Salgın sona erdiğinde hiç birimizin eski hayatlarına ve eski alışkanlıklarına döneceğini zannetmiyorum. Hepimiz için zamanın ne kadar kıymetli olduğu, bir toplantıya gitmek için harcadığımız süreyi hiç harcamadan yaptığımız son derece verimli online toplantılarla ortaya çıkmadı mı? Sadece bu örnek bile önümüzdeki yıllara ilişkin müthiş ipuçları taşıyor.
Bu hafta sonu kültür ve sanat dünyamızda hoşumuza giden güzel bir gelişme yaşandı mesela. İstanbul Kültür ve Sanat Vakfı tarafından Kültür ve Turizm Bakanlığı desteğiyle, 39. İstanbul Film Festivali 15 filmlik bir seçkiyle 15-29 Mayıs tarihlerinde dijital ortamda izleyiciyle buluşmaya başladı.
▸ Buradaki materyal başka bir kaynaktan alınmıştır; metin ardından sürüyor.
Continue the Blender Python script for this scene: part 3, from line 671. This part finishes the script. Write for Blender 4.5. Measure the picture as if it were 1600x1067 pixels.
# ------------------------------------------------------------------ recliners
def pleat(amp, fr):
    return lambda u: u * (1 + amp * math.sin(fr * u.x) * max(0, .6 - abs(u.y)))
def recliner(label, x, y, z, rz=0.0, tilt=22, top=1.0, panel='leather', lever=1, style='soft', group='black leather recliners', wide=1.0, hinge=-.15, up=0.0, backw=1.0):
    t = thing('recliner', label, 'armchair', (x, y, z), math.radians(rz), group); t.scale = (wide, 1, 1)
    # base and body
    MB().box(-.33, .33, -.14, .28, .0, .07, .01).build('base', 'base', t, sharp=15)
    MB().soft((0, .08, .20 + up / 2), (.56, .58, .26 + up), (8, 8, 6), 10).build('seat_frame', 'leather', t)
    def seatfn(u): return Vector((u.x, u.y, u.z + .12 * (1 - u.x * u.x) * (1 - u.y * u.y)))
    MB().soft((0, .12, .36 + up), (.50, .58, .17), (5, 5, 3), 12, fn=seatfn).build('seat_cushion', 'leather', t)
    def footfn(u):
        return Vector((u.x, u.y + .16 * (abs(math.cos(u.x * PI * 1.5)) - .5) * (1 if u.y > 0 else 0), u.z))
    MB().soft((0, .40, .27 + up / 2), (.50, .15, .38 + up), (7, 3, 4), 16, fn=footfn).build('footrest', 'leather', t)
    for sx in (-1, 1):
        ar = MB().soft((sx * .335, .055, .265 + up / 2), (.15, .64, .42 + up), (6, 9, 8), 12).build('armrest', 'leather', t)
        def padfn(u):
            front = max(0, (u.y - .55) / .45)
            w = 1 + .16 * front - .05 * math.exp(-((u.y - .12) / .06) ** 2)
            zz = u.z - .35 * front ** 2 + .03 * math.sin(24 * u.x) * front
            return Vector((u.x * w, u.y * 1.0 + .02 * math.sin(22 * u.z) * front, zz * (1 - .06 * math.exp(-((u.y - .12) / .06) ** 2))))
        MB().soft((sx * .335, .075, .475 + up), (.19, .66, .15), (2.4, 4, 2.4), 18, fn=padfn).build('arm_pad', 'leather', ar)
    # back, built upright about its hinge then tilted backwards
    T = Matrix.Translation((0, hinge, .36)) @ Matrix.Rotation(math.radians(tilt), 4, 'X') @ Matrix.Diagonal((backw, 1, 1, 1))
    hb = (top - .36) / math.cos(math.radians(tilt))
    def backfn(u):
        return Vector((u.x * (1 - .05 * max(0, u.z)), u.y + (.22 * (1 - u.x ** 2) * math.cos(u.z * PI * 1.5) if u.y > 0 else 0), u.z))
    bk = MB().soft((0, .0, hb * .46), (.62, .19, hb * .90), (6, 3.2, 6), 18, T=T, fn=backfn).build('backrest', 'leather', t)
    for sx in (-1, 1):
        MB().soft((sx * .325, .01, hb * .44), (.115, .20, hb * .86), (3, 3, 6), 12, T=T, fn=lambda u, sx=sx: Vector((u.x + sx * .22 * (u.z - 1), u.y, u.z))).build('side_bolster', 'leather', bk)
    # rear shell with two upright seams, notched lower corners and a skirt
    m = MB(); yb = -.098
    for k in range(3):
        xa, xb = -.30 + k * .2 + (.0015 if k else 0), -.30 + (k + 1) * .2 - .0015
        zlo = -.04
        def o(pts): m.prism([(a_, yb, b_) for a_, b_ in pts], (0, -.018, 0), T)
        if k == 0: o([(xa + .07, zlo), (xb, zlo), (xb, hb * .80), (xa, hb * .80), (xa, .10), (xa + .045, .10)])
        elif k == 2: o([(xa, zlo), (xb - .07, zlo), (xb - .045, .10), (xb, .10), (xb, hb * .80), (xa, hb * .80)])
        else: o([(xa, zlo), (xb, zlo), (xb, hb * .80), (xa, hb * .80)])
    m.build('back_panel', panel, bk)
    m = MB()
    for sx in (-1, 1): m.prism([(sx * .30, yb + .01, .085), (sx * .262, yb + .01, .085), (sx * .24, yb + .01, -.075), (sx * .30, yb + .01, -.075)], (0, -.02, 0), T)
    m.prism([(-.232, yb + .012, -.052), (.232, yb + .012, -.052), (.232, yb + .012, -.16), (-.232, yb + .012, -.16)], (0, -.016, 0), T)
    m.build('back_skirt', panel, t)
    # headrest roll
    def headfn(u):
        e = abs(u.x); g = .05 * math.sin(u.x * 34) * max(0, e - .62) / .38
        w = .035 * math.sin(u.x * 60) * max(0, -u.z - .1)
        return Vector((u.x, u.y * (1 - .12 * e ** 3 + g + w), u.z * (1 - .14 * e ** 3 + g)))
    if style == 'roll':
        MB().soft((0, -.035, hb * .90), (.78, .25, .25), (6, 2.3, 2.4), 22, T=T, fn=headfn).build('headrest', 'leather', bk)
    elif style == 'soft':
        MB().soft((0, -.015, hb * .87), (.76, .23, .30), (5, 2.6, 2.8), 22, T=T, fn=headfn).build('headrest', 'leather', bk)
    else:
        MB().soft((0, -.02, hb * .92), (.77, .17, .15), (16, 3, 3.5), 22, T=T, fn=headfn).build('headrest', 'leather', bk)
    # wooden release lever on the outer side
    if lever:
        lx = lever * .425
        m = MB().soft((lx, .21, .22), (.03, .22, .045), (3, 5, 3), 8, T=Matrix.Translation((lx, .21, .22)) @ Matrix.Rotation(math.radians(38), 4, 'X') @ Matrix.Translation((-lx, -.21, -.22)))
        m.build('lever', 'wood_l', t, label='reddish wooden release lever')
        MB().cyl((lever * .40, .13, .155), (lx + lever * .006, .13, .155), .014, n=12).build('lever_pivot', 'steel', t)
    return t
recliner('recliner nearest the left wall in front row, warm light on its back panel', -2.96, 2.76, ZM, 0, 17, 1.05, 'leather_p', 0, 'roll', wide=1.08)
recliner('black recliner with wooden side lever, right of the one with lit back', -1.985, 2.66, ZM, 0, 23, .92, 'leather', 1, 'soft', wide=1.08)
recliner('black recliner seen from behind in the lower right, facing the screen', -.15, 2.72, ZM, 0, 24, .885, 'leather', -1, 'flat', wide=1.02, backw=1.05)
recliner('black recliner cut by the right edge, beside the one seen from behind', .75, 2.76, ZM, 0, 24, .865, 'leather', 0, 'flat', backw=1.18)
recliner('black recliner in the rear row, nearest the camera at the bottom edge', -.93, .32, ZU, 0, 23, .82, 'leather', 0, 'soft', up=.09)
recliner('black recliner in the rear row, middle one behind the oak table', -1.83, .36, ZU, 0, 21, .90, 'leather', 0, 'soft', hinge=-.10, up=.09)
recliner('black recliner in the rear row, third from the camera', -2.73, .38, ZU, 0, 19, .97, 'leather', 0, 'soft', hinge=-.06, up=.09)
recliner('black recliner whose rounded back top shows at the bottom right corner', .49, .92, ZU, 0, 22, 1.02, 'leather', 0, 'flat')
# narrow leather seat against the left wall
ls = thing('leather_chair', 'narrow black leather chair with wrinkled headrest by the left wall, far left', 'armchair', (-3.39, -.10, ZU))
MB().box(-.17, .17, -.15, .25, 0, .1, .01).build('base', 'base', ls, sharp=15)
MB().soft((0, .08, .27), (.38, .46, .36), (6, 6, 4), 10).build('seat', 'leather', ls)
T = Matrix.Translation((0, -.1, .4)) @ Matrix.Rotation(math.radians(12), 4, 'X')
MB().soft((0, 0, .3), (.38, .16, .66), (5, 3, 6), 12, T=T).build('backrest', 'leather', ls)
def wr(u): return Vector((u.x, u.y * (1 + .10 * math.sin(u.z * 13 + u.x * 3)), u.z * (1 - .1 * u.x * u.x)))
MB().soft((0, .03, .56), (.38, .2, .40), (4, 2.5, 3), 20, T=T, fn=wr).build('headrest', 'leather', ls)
Tabii ki sinema salonlarında festival filmi izlemenin keyfi başka ancak dijital ortamda bu imkan sunulunca, ilk yaptığım iş 15 filmi birden satın almak oldu. İşten, güçten hep film kaçıran biri olarak, şu anda bu filmleri belirtilen süre içinde izleyebileceğimi bilmem hem stresimi ortadan kaldırdı hem de bana büyük bir mutluluk verdi.
Dün İKSV Genel Müdürü Görgün Taner ile sohbet ettim ve öğrendim ki Film Festivali Direktörü Kerem Ayan'ın fikriyle hayata geçen online film festivalinde Cannes, Venedik ve Berlin film festivallerinden özenle seçilen filmlerin biletleri çıktığı anda satılmış. Yapılan anlaşmalar gereği her film için 1200 tane bilet satışı olabildiğinden hatta tüm taleplere de cevap verememişler.
Taner, "Zaten bu filmlerin anlaşmalarını yapılmıştı. Online anlaşma ekledik. Artık görüyoruz ki dijital ve fiziki hayat bundan sonra yan yana, hibrid bir şekilde gidecek" diyor. Haksız da değil. Evet uzaktan eğitim hiç kolay değil mesela. 13 yaşında bir oğlu olan anne olarak, bir an önce okulların açılmasını istiyorum ama aynı zamanda bazı eğitim programlarının da online kaydırılmasının başta zaman yönetimi olmak üzere bir çok açıdan çok daha iyi olacağını da şu an yaşaşarak görüyorum.
Görgün Taner artık dijitale farklı bakmaya başladıklarını ve başka festivalleri de dijital platformda yapmayı düşündüklerini ve sürprizlerin sırada olduğunu söylüyor.
Açıkçası her güzel şeyin İstanbul'da olması ve İstanbul'da yaşamayanların bu imkanlara sahip olamamasını dert edinen biri olarak, şimdi mesela bu güzel filmlerin online platformdan Türkiye'nin en ücra köşelerindeki meraklılara ulaşmasından dolayı mutluyum.
Düşünün ki filmler satışa çıkınca en büyük ilgi iki Anadolu şehrinden gelmiş. "Ordu ve Mersin'den büyük ilgi gördük" diyor Taner ve ekliyor: "Önümüzdeki dönemde sadelik, tasarruf, yaratıcılık, paylaşım, erişim en değerli kelimeler oldu."
Ne güzel ki Koç Holding, Anadolu Efes, Garanti Bankası, ECA ve Mercedes Türkiye gibi İKSV'nin büyük sponsorlarının hiçbiri salgın nedeniyle destekten vazgeçmemiş daha da önemlisi vakfa bu zor günlerde en büyük desteği kurucu Ezacıbaşı Grubu vermeye devam etmiş. Taner, "Her türlü gelirimiz durdu ama giderlerimiz var. Nakit akışında sıkıntılar oluyor. Eczacıbaşı özel olarak büyük destek vediyor" diyor.